Reprogrammable magnonic band structure of layered Permalloy/Cu/Permalloy nanowires

TL;DR

This paper demonstrates that the magnonic band structure in layered Permalloy/Cu/Permalloy nanowires can be reprogrammed by changing the relative magnetization orientation of the layers, enabling magnetic field-controlled reconfigurable magnonic devices.

Contribution

It introduces a method to reprogram magnonic band structures in layered nanowires based on magnetic orientation, supported by experimental and microscopic analysis.

Findings

Parallel layers show two dispersive modes with positive and negative group velocities.

Anti-parallel layers exhibit only one dispersive mode with positive group velocity.

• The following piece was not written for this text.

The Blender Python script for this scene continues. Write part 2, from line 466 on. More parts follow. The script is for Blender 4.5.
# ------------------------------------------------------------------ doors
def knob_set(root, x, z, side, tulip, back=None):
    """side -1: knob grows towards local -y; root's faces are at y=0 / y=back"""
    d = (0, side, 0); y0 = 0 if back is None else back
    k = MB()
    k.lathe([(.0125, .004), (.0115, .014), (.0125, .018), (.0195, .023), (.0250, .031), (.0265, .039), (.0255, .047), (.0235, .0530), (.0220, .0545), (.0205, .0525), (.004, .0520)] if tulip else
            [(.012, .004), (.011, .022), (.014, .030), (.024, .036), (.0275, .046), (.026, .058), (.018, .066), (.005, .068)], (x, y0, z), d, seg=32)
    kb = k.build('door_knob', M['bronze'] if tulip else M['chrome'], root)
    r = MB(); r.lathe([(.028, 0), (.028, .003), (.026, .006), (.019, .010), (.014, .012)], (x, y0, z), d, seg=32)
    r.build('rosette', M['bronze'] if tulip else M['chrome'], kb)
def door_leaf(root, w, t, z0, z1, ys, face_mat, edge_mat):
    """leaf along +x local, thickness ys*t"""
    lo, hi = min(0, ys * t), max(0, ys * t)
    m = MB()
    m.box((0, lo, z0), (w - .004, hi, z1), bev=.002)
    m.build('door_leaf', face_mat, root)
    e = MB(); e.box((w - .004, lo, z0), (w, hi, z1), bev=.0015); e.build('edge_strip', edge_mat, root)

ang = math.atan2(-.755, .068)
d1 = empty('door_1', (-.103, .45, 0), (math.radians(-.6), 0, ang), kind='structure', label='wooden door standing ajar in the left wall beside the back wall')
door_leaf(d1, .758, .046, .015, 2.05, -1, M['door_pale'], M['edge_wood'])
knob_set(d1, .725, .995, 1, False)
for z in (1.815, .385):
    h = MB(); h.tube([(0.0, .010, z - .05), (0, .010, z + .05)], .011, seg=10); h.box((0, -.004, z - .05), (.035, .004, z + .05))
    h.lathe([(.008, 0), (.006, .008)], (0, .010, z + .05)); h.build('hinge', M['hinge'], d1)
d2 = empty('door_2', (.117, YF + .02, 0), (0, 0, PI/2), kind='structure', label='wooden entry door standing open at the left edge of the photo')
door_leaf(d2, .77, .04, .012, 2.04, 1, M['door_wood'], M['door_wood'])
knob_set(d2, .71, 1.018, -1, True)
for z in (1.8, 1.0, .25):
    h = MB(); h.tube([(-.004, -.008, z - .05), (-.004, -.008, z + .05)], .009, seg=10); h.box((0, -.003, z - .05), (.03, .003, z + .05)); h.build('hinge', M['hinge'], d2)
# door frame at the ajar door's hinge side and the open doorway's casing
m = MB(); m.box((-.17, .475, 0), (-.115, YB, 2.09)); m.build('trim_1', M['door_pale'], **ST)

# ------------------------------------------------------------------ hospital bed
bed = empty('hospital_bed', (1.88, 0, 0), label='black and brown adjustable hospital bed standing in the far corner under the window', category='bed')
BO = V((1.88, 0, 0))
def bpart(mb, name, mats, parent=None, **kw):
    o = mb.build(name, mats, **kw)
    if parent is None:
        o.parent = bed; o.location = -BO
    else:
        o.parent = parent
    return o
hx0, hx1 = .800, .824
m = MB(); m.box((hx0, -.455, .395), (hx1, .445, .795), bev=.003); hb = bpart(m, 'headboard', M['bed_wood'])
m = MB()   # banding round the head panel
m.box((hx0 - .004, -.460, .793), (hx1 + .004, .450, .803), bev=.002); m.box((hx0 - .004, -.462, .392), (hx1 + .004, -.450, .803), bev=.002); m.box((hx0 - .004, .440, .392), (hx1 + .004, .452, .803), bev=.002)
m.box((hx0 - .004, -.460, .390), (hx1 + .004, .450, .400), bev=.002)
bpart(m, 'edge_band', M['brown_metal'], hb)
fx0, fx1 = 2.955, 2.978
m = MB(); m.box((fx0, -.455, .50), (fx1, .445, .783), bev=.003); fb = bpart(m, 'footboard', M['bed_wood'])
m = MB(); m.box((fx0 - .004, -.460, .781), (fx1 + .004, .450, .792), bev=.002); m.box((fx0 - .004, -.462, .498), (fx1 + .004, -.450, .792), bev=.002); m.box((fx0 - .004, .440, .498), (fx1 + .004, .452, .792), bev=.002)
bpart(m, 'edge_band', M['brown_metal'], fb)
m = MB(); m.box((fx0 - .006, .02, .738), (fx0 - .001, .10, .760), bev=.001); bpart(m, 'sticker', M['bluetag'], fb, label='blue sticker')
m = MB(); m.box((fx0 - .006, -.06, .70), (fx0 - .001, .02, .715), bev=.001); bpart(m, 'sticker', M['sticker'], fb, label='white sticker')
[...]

Mode hybridization explains the reprogrammability of the magnonic band structure.

Abstract

Reprogrammability of magnonic band structure in layered Permalloy/Cu/Permalloy nanowires is demonstrated to depend on the relative orientation of the two layers magnetization. By using Brillouin light spectroscopy, we show that when the layers are aligned parallel two dispersive modes, with positive and negative group velocity, are observed while when the magnetic layers are aligned anti-parallel, only one dispersive mode, with positive group velocity, is detected. Our findings are successfully compared and interpreted in terms of a microscopic (Hamiltonian-based) method. An explanation for the observed behavior can be attributed to mode-mixing (or hybridization) effect when the two magnetic layers are aligned anti-parallel. This work opens the path to magnetic field-controlled reconfigurable magnonic crystals with multi-modal frequency transmission characteristics.